Annie Leibovitz Archive Goes to LUMA Foundation

The photographer's early work will go on view for the first time this May.

Annie Leibovitz, Photographs from the “Driving” series. © Annie Leibovitz

The LUMA Foundation, the Swiss nonprofit founded by Maja Hoffmann, has acquired the archives of Annie Leibovitz.

Over 8,000 photographs will go on view this May in an exhibition coinciding with the opening of the foundation’s Parc des Ateliers location in Arles, France.

The move comes as a part of LUMA’s Living Archives Program, which collaborates with living artists across the disciplines of photography, design, literature, film, and dance.
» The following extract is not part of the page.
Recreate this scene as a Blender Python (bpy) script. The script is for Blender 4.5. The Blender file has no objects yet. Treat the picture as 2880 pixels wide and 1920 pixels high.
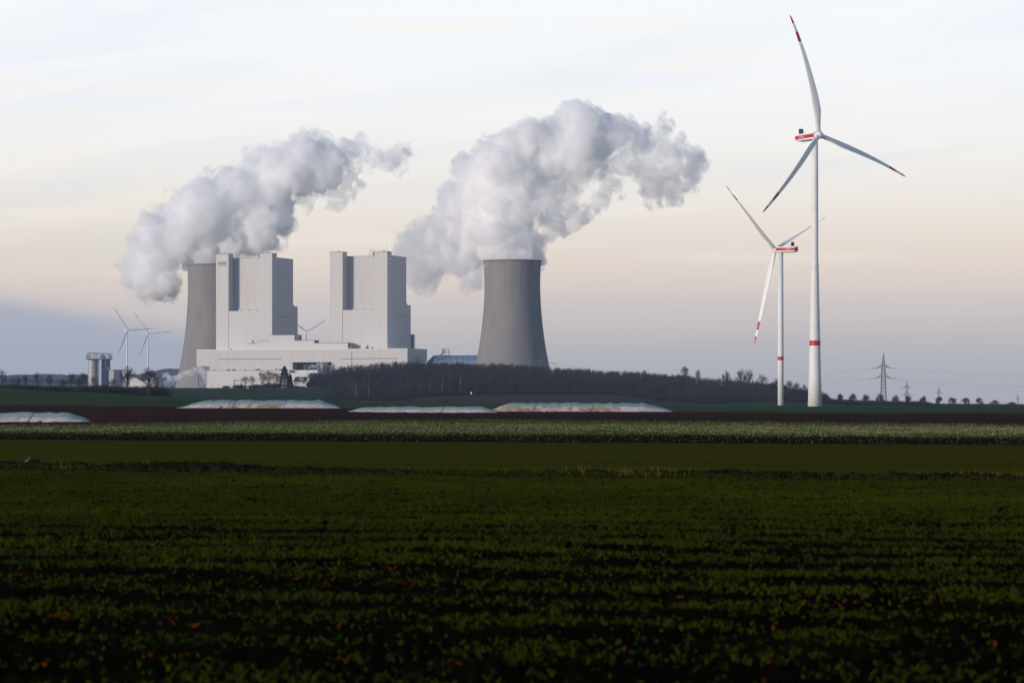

“Annie Leibovitz Archive Project #1: The Early Years”—which opens on May 27—will focus on the photographer’s work between 1968 and 1983 and is intended as the first of several projects dedicated to Leibovitz’s career-beginnings.

The show will also mark the first time that the archives become available to the public.

Opening with photographs taken when she was enrolled at the San Francisco Art Institute as a painting major, the exhibition will go on to examine the artist’s work through 1983. During that time, Leibovitz began working for Rolling Stone, eventually becoming the magazine’s chief photographer in 1973 before resigning ten years later to photograph for Vanity Fair.

The exhibition is organized by Matthieu Humery, Director of the LUMA Foundation’s Living Archive Program, in collaboration with Leibovitz herself.

“The exhibit is the first in a series of interdisciplinary experimental initiatives currently being developed by the foundation in connection with the idea of the ‘living archive’, which will convene in Arles the bodies of work of a number of major artists and cultural practitioners from different fields,” the foundation said in a statement.

“‘Annie Leibovitz: Archive Project #1: The Early Years’ focuses on the artist’s earliest work as a way to more fully contextualize her widely recognized practice.”

“Annie Leibovitz: Archive Project #1: The Early Years” will be on view at LUMA Arles from May 27 – September 24, 2017.